The (Roman) Roads of Skyrim

Through its expansion across Mediterranean Sea and into northern Europe, the Roman Empire left its indelible mark on Western civilization.  The domination of other cultures, beliefs systems, and the spread of technology through colonization meant that all cultures who came after were touched, even in a small way, by the ruins that were behind after it collapsed. More than any other impression, the Roman roads that were made to link each of their settlements remain, even now, the basis for modern commerce and transportation. The paths that were forged in ancient days are still in use.

It was these roads that sparked the interest of the Romantics when they wrote their collections of tales inventing new mythologies and supernatural occurrences among the ruins of the then ancient Roman blocks and paths. As more stories were layered on the old, the greater the superstitious connections to the idea of going deeper into the past became. The ruins took on a sense of holding secrets and powers that, should the adventurer just enter and past a test, they would find and be able to use for their own. It is this theme that holds to this day and is the very basis for much of the fantasy genre that was to come after the Romantics.

Skyrim is fantasy. Not just in its fictional universe sense, but in that it holds to the ideals of the genre. After all, it has dragons, magical powers, and even ancient cities that litter the realm. The adventuring that compose the game is in exploring these places, recovering the items and tales that they hold, and coming back to the more modern cities to sell, offer, or return what was found. The secrets that are hidden are used to empower the adventurer and the use of magic — magicka — fuels much of the lore. Everything is based in the supernatural promise of a greater present through using the past.

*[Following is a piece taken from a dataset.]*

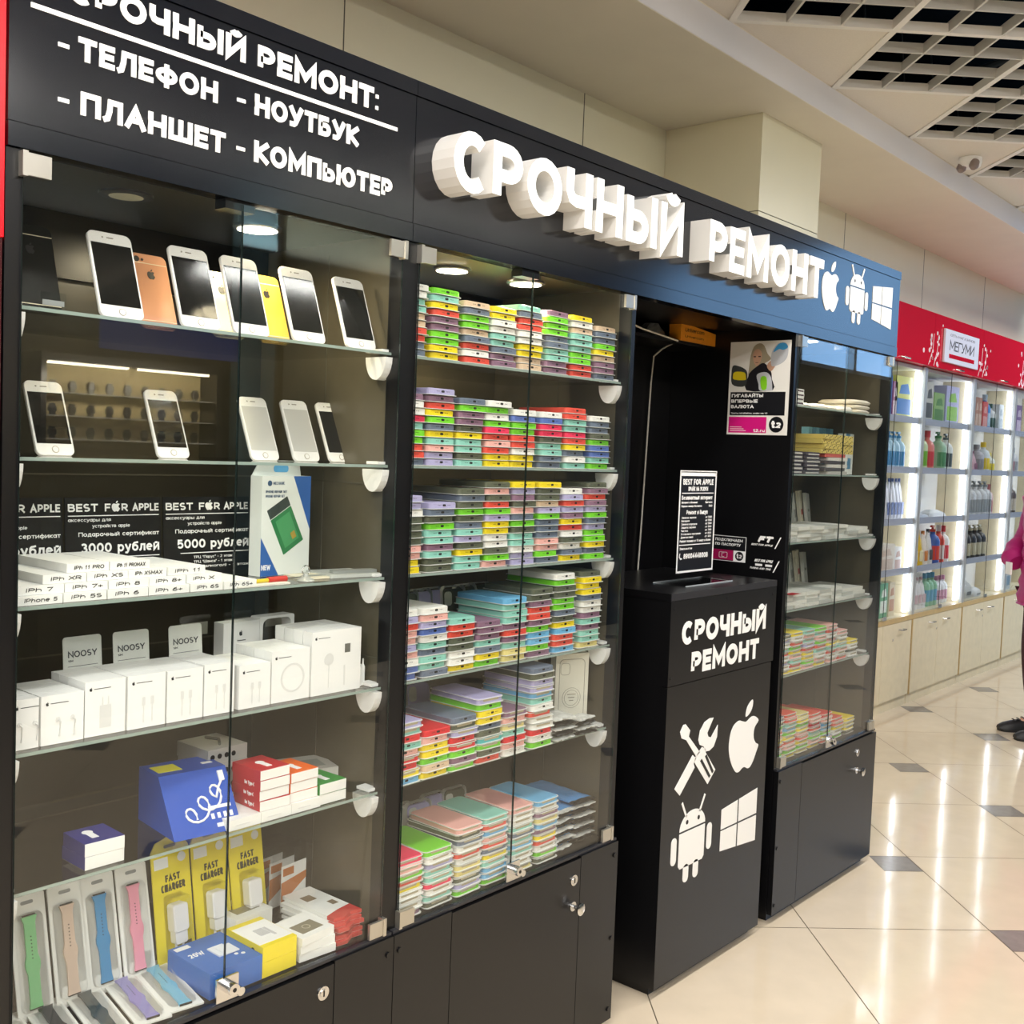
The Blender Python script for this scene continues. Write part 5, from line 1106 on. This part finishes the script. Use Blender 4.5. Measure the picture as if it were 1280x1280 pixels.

Yet, more than anything else, it is the very roads themselves that show how much Skyrim owes to the Romantics and the history that was invented to explain how the ancient paths were still used. The gloried achievements of, within the lore of the universe, Ayleids (“Ancient Ones”) were these same roads that the player must walk down to get from place to place. These first colonizers of Tamriel established many of the same paving methods, technologies, and connections between locations that the characters in Skyrim use thousands of years later. In other words, they are the Romans only dressed up in Elder Scrolls mythology.

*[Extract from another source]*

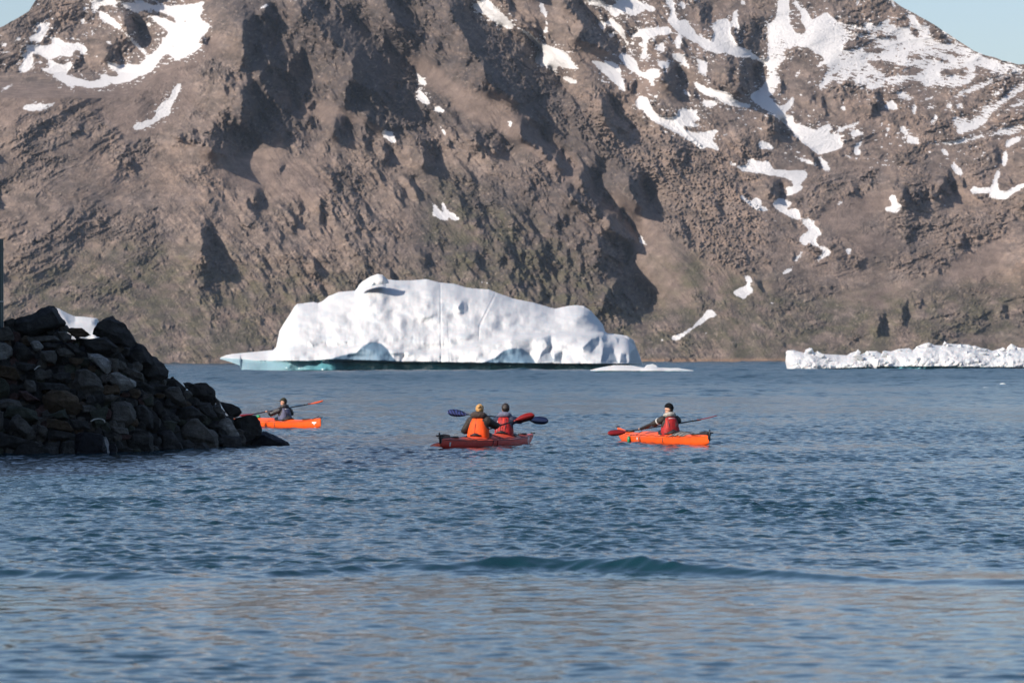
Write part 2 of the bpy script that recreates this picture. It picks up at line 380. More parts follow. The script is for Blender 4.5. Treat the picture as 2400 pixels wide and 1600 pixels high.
DARK = (
 tl(6, """380 0 560 20 700 140 850 130 1060 330 1200 380 1310 500 1450 620 1480 760 1300 800 1280 870 1060 830 900 760 860 640 880 500 700 380 640 260 440 180
|1190 0 1310 0 1330 90 1450 150 1530 260 1540 340 1420 310 1270 210|100 520 200 480 280 560 260 640 150 620|290 500 440 520 480 640 450 720 320 700 290 620
|50 820 330 770 380 900 380 1060 200 960|400 860 500 880 560 960 520 990 400 960
|1770 50 1970 40 2000 180 2100 180 2352 330 2452 360 2352 900 2200 820 2100 700 2040 560 1940 400 1900 300 1780 170|0 640 120 660 300 740 330 800 80 800
|950 1020 1200 1060 1560 1080 1640 1150 1300 1180 1050 1120|1160 1290 1240 1380 1260 1480 1180 1460|430 1100 580 1100 590 1150 500 1170|1750 1240 1830 1320 1780 1330
|1950 740 2190 820 2180 870 2040 810|1980 1220 2352 1340 2340 1400 2040 1330|560 240 660 260 760 360 640 360|0 900 60 880 200 1000 180 1080 40 1040|700 1100 860 1150 900 1260 720 1260
|780 780 960 820 900 960 800 900|30 60 180 40 200 200 60 180|0 300 180 260 200 420 60 460|940 1240 1060 1280 1080 1340 980 1330|1500 1330 1660 1420 1640 1568 1540 1480""") +
 tl(2, """-60 360 180 360 260 430 250 600 380 650 500 860 270 870 250 920 130 960 0 900 -60 760|470 0 570 0 680 120 800 280 940 300 1030 480 900 480 700 400 560 340 700 250 600 160
|1390 620 1500 650 1610 760 1480 810 1390 760|810 910 860 900 960 1060 1110 1190 1080 1220 840 1090|2110 580 2240 640 2240 740 2290 830 2180 890 2050 860 2080 720
|60 1130 260 1200 370 1340 620 1540 500 1568 300 1400 80 1260|1600 790 1760 860 1740 890 1600 860|2130 1330 2170 1400 2130 1480 2090 1400|1050 740 1150 740 1140 850 1060 820
|1700 60 1850 120 1800 200 1720 160|1500 1380 1600 1400 1620 1500 1520 1480|1840 1350 1950 1420 1960 1500 1860 1440|2000 600 2060 640 2040 740 1980 700""") +
 tl(4, """620 60 780 0 770 170 940 350 1090 450 1150 560 1170 640 1020 600 900 560 880 440 740 350 560 280 480 150 600 160 700 190|1060 60 1230 110 1280 200 1295 320 1270 360 1150 350 1110 230
|790 600 900 640 1080 740 1050 820 1070 880 900 790 780 700|880 1080 1000 980 1180 1080 1340 1225 1200 1270 1000 1280 900 1210 720 1210 860 1180
|370 420 560 430 600 480 420 480|240 650 330 680 370 750 260 740|380 830 560 920 420 900|130 470 240 540 200 560|1690 700 1810 590 1780 640 1720 740|740 780 1060 940 1020 970 760 830
|240 1080 400 1120 300 1180|620 0 700 0 780 120 640 120|380 20 480 60 460 100 400 80|0 1000 120 1010 120 1060 20 1050|1800 1040 1900 1060 1840 1070|1680 1250 1800 1260 1700 1275""") +
 tl(3, """0 1030 120 1110 270 1240 270 1290 160 1240 0 1190|0 290 30 300 0 350|390 1380 520 1500 500 1540 420 1500|2050 1380 2140 1330 2110 1480|1870 1350 1920 1330 1880 1380
|980 860 1060 900 1000 1050 940 960|480 850 560 1030 540 1060 470 960|100 760 180 740 160 860 100 840|360 680 440 640 380 760""") +
 tl(5, """0 130 80 110 170 200 90 250 0 240|720 160 920 150 900 220 740 220|1100 90 1190 80 1200 200 1130 180|1240 180 1480 160 1690 100 1700 220 1560 260 1350 300 1210 260
|1650 0 1700 20 1720 160 1660 120|1780 60 1850 160 1790 150|1750 640 1790 560 1840 620 1820 700 1760 690|1910 560 1970 550 1970 620 1920 620|2000 560 2070 600 2040 650 1990 640
|1590 830 1690 840 1690 860 1600 860|1550 920 1670 880 1660 910 1540 950|1360 1250 1350 1200 1480 1180 1540 1120 1550 1150 1440 1220|1710 1390 1800 1300 1870 1310 1780 1380
|1920 1390 1950 1330 2000 1320|2120 1240 2160 1230 2220 1310 2190 1360 2140 1360|1010 1400 1030 1310 1090 1320 1080 1400 1030 1530 980 1510|1200 1390 1240 1210 1280 1300 1270 1390
|510 1480 580 1440 570 1500|1950 390 2010 390 2010 430 1960 420|1690 1030 1760 1020 1700 1060|1030 670 1070 620 1060 680|200 740 240 740 220 870|1440 1520 1680 1500 1600 1550
|1620 560 1660 560 1650 660 1620 660|930 0 980 10 960 180 930 140""") +
 tl(1, """2190 830 2352 740 2400 1180 2200 1150 2240 980|1560 1250 2100 1180 2352 1300 2250 1400 2000 1440 1900 1330|620 1200 820 1180 800 1210 640 1230|900 1140 950 1130 930 1170
|1120 170 1200 150 1300 280 1320 420 1200 380 1150 280|1000 430 1150 560 1100 600 960 540|700 500 760 500 750 600 690 590|2220 200 2352 150 2352 560 2250 540|1090 1490 1220 1460 1230 1500 1110 1520
|1880 320 1960 300 1900 400 1830 400""") +
 [[(x / 1.824, y / 1.824) for x, y in q] for q in (
  [(850, 970), (900, 960), (920, 1050), (960, 1130), (880, 1130), (850, 1030)], [(820, 1190), (900, 1200), (880, 1240)], [(1190, 710), (1230, 705), (1250, 745), (1200, 750)],
  [(1100, 820), (1150, 840), (1080, 900), (1050, 860)], [(130, 1020), (200, 1010), (160, 1050)], [(240, 820), (290, 820), (260, 840)], [(920, 870), (960, 900), (930, 900)],
  [(690, 1380), (760, 1400), (700, 1410)], [(1130, 950), (1150, 970), (1120, 990)], [(1320, 1010), (1370, 1020), (1330, 1035)])])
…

It’s a very common theme of many mythologies that the past was greater than the present. The ancient people held power, presence, or even were gods themselves. They craved up the world and it is only now, in the current period of the story, that the adventurer goes back into the cities or other places of ancient history to gain these same gifts. This is what happens in any number of fantasy stories and is the backbone of Skyrim too. The player goes into lost storage areas and reclaims what was lost in order to resurrect whatever might have been there to get.  They walk the roads built by other civilizations, both fictional and those in reality in whom it is based.

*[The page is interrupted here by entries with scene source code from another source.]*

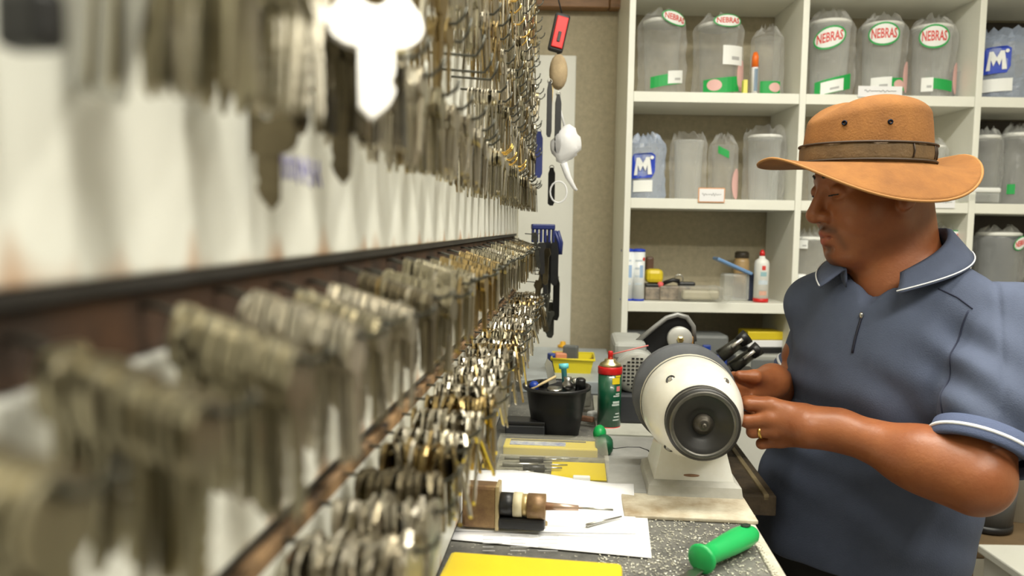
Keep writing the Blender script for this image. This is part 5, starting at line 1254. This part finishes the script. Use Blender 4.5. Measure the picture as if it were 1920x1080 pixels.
# brows, lashes, moustache shade, hair
hb = SDF()
hb.ell(H(-0.028, 0, 0.030), np.array((0.088, 0.082, 0.092))*HS, HM, 0.01)
hb.cut(H(0.0, 0, -0.034), -hu*1.0, 0.004)
hb.cut(HC+UP*0.045, UP, 0.004)
hb.cut(H(-0.018, 0, 0.0), (hf*0.94+hu*-0.34), 0.004)
V, F = surface_nets(hb, 0.004, *hb.bounds()); V = V+vnormals(V, F)*(vnoise(V, 240)*0.0012)[:, None]
to_obj('hair', V, F, HAIR, man)
eb = SDF()
for y in (-1, 1): eb.cone(H(0.093, y*0.014, 0.037), H(0.080, y*0.046, 0.040), 0.0046, 0.0030, 0.004)
V, F = surface_nets(eb, 0.0022); to_obj('eyebrows', relax(V, F, 1), F, HAIR, man)
eb = SDF()
for y in (-1, 1): eb.cone(H(0.0955, y*0.026, 0.0045), H(0.0885, y*0.044, 0.0055), 0.0017, 0.0014, 0.003)
V, F = surface_nets(eb, 0.0015); to_obj('eyelashes', V, F, HAIR, man)
STUB = mat('stubble', (0.13, 0.055, 0.030), 0.6, var=0.3, vscale=200, bump=0.4, bscale=400)

# ------------------------------------------------------------------ polo shirt
TM = np.stack([tf_, tl_, UP], 1)
sh_ = SDF()
sh_.ell(T(-0.005, 0, 1.255), (0.140, 0.178, 0.185), TM, 0.05)
sh_.ell(T(0.0, 0.0, 1.10, (0.752, 1.565)), (0.165, 0.190, 0.25), TM, 0.08)
sh_.ell(T(0.0, 0.0, 0.90, (0.718, 1.570)), (0.172, 0.212, 0.24), TM, 0.08)
for y in (-1, 1): sh_.cone(T(-0.012, y*0.055, 1.400), T(-0.005, y*0.165, 1.352), 0.058, 0.060, 0.05)
HEML = lerp(SL, EL, 0.62); HEMR = lerp(SR, ER, 0.46)
sh_.cone(SL, HEML, 0.074, 0.080, 0.016); sh_.cone(SR, HEMR, 0.066, 0.062, 0.018)
torso_cut = T(0, 0, 0.850)
sh_.cut(torso_cut, -UP, 0.006)
hemn = np.array([0.10, 0.0, 1.0]); hemn /= np.linalg.norm(hemn)
# neck opening
sh_.cone(T(0.004, 0, 1.405), T(0.03, 0, 1.56), 0.074, 0.090, 0.012, '-')
sh_.cone(T(0.055, 0.0, 1.45), T(0.125, -0.004, 1.362), 0.050, 0.004, 0.006, '-')
V, F = surface_nets(sh_, 0.0042)
# open the sleeves: everything past the hem planes goes
dL = EL-SL; dL = dL/np.linalg.norm(dL); dL2 = dL+np.array([0.05, 0, 0]); dR = (ER-SR)/np.linalg.norm(ER-SR)
N_ = vnormals(V, F)
# cloth folds
def fold(P, c, d, wv_, amp, sig, ph=0.0):
    """waves across direction d around centre c"""
    d = np.asarray(d)/np.linalg.norm(d); r2 = ((P-c)**2).sum(1); return amp*np.exp(-r2/(sig*sig))*np.sin(((P-c)@d)*wv_+ph+vnoise(P, 9, 3)*1.6)
disp = vnoise(V, 9, 1)*0.0045+vnoise(V*np.array([1, 1, 0.45]), 22, 2)*0.0028
ARMP = T(0.09, 0.165, 1.235)
disp += fold(V, ARMP, np.array([0.75, 0, 0.65]), 95, 0.0075, 0.11)
disp += fold(V, lerp(SL, EL, 0.55), np.array([-0.5, 0.2, -0.8]), 100, 0.0060, 0.09)
disp += fold(V, T(0.15, 0.02, 1.16), np.array([0.8, 0.2, 0.5]), 60, 0.0042, 0.15)
disp += fold(V, T(0.05, 0.15, 0.99), np.array([0.35, 0, 1.0]), 60, 0.0045, 0.18)
disp += fold(V, T(0.05, -0.19, 1.13), np.array([0.2, 0, 1.0]), 90, 0.0050, 0.14)
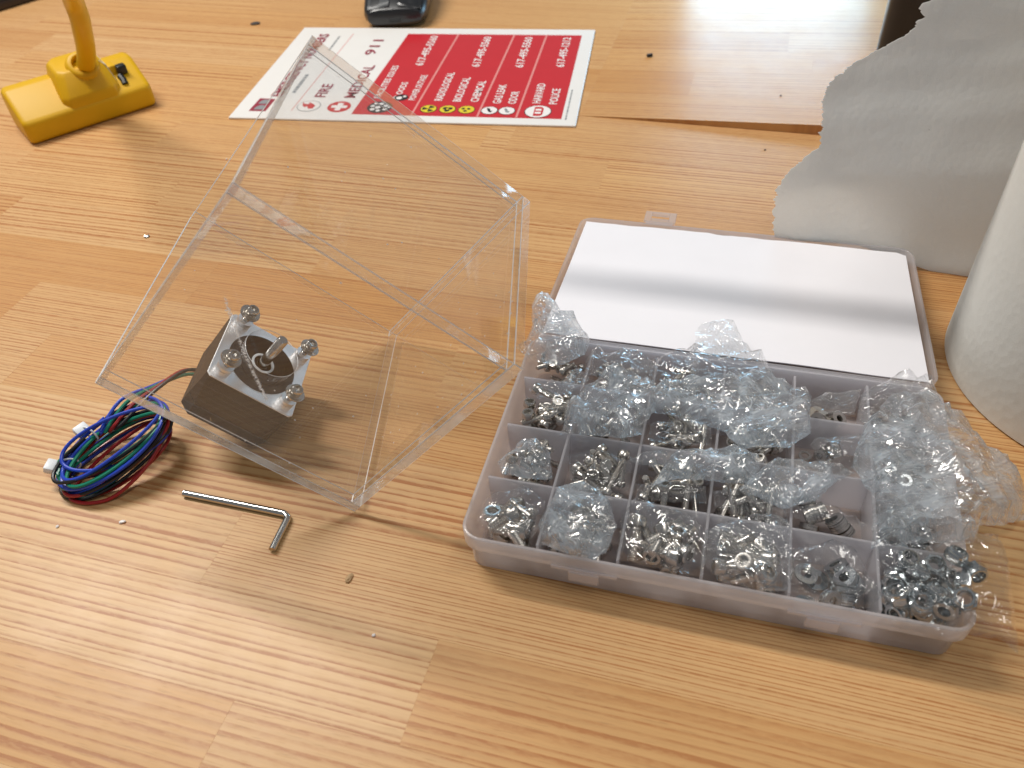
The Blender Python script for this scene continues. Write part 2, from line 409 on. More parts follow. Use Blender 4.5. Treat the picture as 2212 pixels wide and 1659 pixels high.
for k in range(14):                                     # the second top behind the gap, a little lower
    y0 = 581.35 + WD * k
    js = [-1100]; x = -1100 + rr.uniform(120, 400)
    while x < 640: js.append(x); x += rr.uniform(190, 430)
    if k == 2: js = [-1100, -700, -330, 40, 296, 700]
    js = sorted(q for q in js if abs(q + 125) > 25) + [-125, 760]; js.sort()
    for a, b in zip(js, js[1:]):
        if b - a > 20: stave(a + .008, b - .008, y0 + .012, y0 + WD - .012, rr.uniform(-.03, 0) - .05, rr)

# ------------------------------------------------------------------ clear acrylic box standing on one edge
V0 = Vector((-63.0, 343.7, 0.15))
yaw, roll = -0.08511, -0.747
e1 = Vector((cos(yaw), sin(yaw), 0)); e2 = Vector((sin(yaw), -cos(yaw), 0)); up = Vector((0, 0, 1))
E1 = e1 * cos(roll) + up * sin(roll); E3 = -e1 * sin(roll) + up * cos(roll)
BX = Matrix((-E1, e2, E3)).transposed()
boxM = MX(V0, rot=BX)
DB, DA, DC, TH = 116.8, 115.0, 114.2, 4.4
abox = root('acrylic_box', 'clear acrylic cube box with one open side, tipped up on its lower edge', 'acrylic box', boxM)
def panel(b, kinds, mat=None):
    """kinds: material index for the faces z0, z1, y0, x1, y1, x0; every arris is broken by a hair"""
    V, F = box(*b); bm = bmesh.new(); vs = [bm.verts.new(v) for v in V]
    for f, k in zip(F, kinds):
        q = bm.faces.new([vs[i] for i in f]); q.material_index = k
    bm.normal_update()
    bmesh.ops.bevel(bm, geom=bm.edges[:], offset=.27, segments=1, affect='EDGES', material=3)
    bm.verts.index_update(); bm.verts.ensure_lookup_table()
    V = [v.co.copy() for v in bm.verts]; F = [tuple(v.index for v in f.verts) for f in bm.faces]; idx = [f.material_index for f in bm.faces]
    bm.free()
    return mk('side_panel', V, F, None, abox, mats=[mat or M['acr'], M['cut'], M['cutf'], M['arris'], M['acr_streak']], idx=idx)
T2 = TH + .05
panel((0, TH, 0, DA, T2, DC), (0, 1, 1, 0, 2, 0))                 # right wall
HOLE_B = (0, DB, 0, DA, 0, TH)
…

Even more than their actual positions, the paved paths in Skyrim represent an architecture that reinforces the culture of the society that started it. They serve as the circulatory system of an economy. The carriages that ferry items for trade travel down them and messages are sent using the same way between stations. Which cities are important, and thus are prosperous, include those that are along the main thoroughfare from one ancient place to another. Those that created the roads did so for that very reason: they wanted to travel easily and prized their own places over that of any others.

Omnes viae Romam ducunt. All roads lead to Rome. While it might have been done just because they preferred their own paved roads to that of the other civilizations around them, the unforeseen side effect is that, because they built from their city-state outwards, they provided a backbone for commerce and exchange that other people used more often too. The Romans sought to extend their own grasp to more locations, yet indoctrinated other cultures in the various process of connecting their settlements and cementing economic standing for themselves; the more other people used the roads, the greater the likelihood that they came across Roman settlements and traded with them. The infusion of ideas ideas followed and the reinforcing of certain ways of going from place to place over others began to form.

Many of the cities in Skyrim sit on the sites of ancient locations. The present of the game is built on the foundations of those that came before them. Mer, the race of humanoids that first crossed Tamriel, created settlements. They built their cities and created the roads to link one to another. Thus, as other civilizations expanded into these territories and commerce started, the paved roads were privileged over any dirt paths that might have existed: the more they were used, the greater their importance. Over time, these same roads established conduits that, as they were used, reinforced themselves.

In copying the Romantics that mixed the supernatural with the ruins around them and blended Gnosticism with reality, they gave way to the fantasy genre that prizes a perfect past over a flawed present. Skyrim, in copying these tropes, provides a reflection into what might have gone into a culture that did the same actions that our own did too. From Romans to Romantics, the roads that were traveled the most traced an anatomy that is still being built on in our world. The body that arose from roads became part of the underlining structure of future civilizations and even later cities used in their creation and maintenance. Settlements led to towns that eventually became cities; we are always using the ideas and pieces of the past to build our present, as the future will do as well.